2003’ten beri kendilerini Şii ve Sünni bölünmeye terk etmiş olan Türkmenler ise bu süreçte çok daha önem arz edeceklerdir. Türkiye sınırından Bağdat’a kadar hemen her yerde yaşayan ama özellikle Telafer ve Kerkük’te büyük kitleler halinde bulunan Türkmenler etnik temelli Kürdistan’ın bağımsızlığından ne kadar etkileneceklerdir? Son olaylardan en çok zarar gören Türkmenler olmuştur. Yüz binlercesi göçmen durumuna düşmüştür. Bu yüzden aralarındaki mezhebî ayrımın kısmen devre dışı kaldığına ve bütünleşme arayışlarını sürdürdüklerine dair işaretler de vardır. Özellikle Irak anayasasının yapılmasından sonra münazaalı alanlar olarak kabul edilen Kerkük ve civarının şimdi Kürt peşmergelerinin eline geçmesi Türkmenlerde ciddi tepkiye neden olduğu gibi, bu gelişmenin milli kimlik inşasında rol oynayacağında da şüphe yoktur. Başka bir ifade ile tarihi bir Türkmen şehri olan Kerkük, Irak’ın bölünme senaryosunda bölgesel ve uluslararası çekişmelerin yeni adresi olacaktır. Bu sürece karşı Türkmenleri koruma adına Türkiye’nin yeni bir tavır geliştireceği de beklentiler arasındadır. Bölünme senaryoları içinde bölgede yaşayan Yezidi, Keldani ve daha pek çok farklı gurupların tepkisi ise bugüne kadar hesaba katılmamış olmakla birlikte, onların da elbette uluslararası hamileri çıkacak ve problemi daha da karmaşık hale getirecektir.

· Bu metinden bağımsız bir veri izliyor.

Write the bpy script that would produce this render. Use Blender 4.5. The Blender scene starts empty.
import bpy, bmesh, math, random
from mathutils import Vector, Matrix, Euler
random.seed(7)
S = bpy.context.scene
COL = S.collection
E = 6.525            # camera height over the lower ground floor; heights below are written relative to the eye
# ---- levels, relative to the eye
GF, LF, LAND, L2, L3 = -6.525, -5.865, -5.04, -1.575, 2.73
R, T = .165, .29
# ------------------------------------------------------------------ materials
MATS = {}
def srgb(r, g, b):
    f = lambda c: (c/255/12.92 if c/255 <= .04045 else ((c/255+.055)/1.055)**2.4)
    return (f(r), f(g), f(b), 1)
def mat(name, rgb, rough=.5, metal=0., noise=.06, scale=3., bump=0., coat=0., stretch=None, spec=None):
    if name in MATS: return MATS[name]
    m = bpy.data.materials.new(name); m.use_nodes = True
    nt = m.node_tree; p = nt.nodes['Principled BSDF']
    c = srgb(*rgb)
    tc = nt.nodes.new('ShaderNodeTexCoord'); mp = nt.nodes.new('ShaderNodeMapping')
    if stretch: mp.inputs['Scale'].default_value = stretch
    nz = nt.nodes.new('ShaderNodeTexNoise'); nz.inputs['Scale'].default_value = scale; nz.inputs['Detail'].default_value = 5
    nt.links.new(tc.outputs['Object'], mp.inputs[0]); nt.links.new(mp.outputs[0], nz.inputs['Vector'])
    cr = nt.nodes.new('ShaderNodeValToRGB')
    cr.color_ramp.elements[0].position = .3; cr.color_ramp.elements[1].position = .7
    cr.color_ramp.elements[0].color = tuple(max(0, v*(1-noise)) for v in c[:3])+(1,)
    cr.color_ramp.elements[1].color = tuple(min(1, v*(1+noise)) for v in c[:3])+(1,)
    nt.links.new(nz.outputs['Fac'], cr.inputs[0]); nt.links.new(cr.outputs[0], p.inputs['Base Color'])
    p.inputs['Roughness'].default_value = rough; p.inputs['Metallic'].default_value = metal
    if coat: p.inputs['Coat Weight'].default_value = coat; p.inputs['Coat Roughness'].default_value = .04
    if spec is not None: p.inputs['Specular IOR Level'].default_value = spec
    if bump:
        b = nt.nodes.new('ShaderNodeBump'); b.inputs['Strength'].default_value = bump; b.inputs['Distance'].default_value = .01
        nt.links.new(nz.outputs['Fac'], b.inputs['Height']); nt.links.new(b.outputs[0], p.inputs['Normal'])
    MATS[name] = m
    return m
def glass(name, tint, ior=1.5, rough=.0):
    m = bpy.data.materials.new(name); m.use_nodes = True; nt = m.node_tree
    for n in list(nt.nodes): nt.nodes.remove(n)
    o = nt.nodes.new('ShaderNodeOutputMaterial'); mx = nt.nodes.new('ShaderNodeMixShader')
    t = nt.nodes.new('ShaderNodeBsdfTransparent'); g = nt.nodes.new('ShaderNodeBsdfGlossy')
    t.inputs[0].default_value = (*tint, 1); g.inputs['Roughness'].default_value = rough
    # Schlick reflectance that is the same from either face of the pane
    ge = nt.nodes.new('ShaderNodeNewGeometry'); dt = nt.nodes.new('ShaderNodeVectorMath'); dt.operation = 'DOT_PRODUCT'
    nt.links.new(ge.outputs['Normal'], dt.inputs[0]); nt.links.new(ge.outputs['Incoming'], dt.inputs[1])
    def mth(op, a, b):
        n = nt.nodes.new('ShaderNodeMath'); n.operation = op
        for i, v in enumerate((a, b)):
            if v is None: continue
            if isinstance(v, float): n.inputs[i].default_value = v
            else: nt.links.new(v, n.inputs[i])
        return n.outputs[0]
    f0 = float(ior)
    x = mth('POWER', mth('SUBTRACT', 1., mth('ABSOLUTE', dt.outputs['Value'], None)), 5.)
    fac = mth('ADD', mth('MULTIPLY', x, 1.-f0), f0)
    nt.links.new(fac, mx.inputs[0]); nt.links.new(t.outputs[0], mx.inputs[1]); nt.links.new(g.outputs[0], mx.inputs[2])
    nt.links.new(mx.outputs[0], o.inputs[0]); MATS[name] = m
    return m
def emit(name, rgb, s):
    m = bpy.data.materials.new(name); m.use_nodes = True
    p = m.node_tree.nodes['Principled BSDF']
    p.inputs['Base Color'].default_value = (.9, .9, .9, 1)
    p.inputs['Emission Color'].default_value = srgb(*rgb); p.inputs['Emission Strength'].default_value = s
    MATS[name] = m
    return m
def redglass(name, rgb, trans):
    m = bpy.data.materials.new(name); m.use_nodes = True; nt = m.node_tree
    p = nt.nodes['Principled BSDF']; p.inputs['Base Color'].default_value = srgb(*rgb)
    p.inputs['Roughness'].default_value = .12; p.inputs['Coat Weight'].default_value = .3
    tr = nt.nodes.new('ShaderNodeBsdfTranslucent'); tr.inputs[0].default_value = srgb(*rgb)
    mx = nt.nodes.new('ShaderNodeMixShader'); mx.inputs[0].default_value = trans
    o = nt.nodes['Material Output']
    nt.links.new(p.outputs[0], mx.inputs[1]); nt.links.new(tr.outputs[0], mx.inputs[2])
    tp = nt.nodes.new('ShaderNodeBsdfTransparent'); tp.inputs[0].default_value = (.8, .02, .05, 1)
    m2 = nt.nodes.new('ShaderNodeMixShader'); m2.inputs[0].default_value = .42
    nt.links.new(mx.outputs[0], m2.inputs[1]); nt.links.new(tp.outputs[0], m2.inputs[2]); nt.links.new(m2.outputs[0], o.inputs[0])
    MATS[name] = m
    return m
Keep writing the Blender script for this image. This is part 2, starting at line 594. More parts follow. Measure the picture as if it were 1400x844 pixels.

Diğer taraftan bugün gelinen noktadan geri dönülemeyeceği de ortadadır. Irak, artık eski Irak olarak kalamayacaktır. Dolayısıyla olaylarla nasıl baş edileceği üzerinde yoğunlaşmalı, sadece olanların arkasında kimin olduğunu araştırmakla yetinilmemelidir. Olayları teskin edecek, Irak’ta yeni bir modeli hayata geçirecek bir çalışma sistemi bulunmalı ve yeni stratejiler ortaya konulmalıdır. Bugüne kadar kullanılan enstrümanlar ve siyasi araçlar yeniden gözden geçirilmelidir. Bu haliyle Irak, uzun bir süre daha İran, Körfez ve bazı uluslararası güçlerin çekişme bölgesi olmaya devam edecektir. Bu güçleri ayrı taraflar olarak kabul ederek, çekişme yerine ciddi yeni çözüm ortaklıkları kurulmalıdır. Hiç bir tarafın kendi başına bir iş yapmasına izin verilmemeli gerekirse yeni stratejik ittifaklar yaratılmalı, bu ittifaklara her siyasi fikir ve güçten katılımlar sağlanmalıdır. Yeni bir Irak modeli geliştirilmeli; yeni yönetici ve isimlerin ortaya çıkması sağlanmalıdır. Ancak Irak için geliştirilecek modelin bütün bölgeyi rahatlatacak niteliği olmalıdır. Bu iş ile ilgilenen araştırma ve inceleme merkezleri tarafından etkili mercilerin katılacağı toplantılar düzenlenerek krizle ilgili araştırmalar ve tartışmalar yapılmalı, senaryolar geliştirmeli ve yeni çözümler üretilmelidir. Hülasa, Irak sorunu, sadece 1918’den beri tanımlanamayan Irak’ı değil aynı zamanda tüm bölgeyi de yakından ilgilendiren önemli bir meseledir.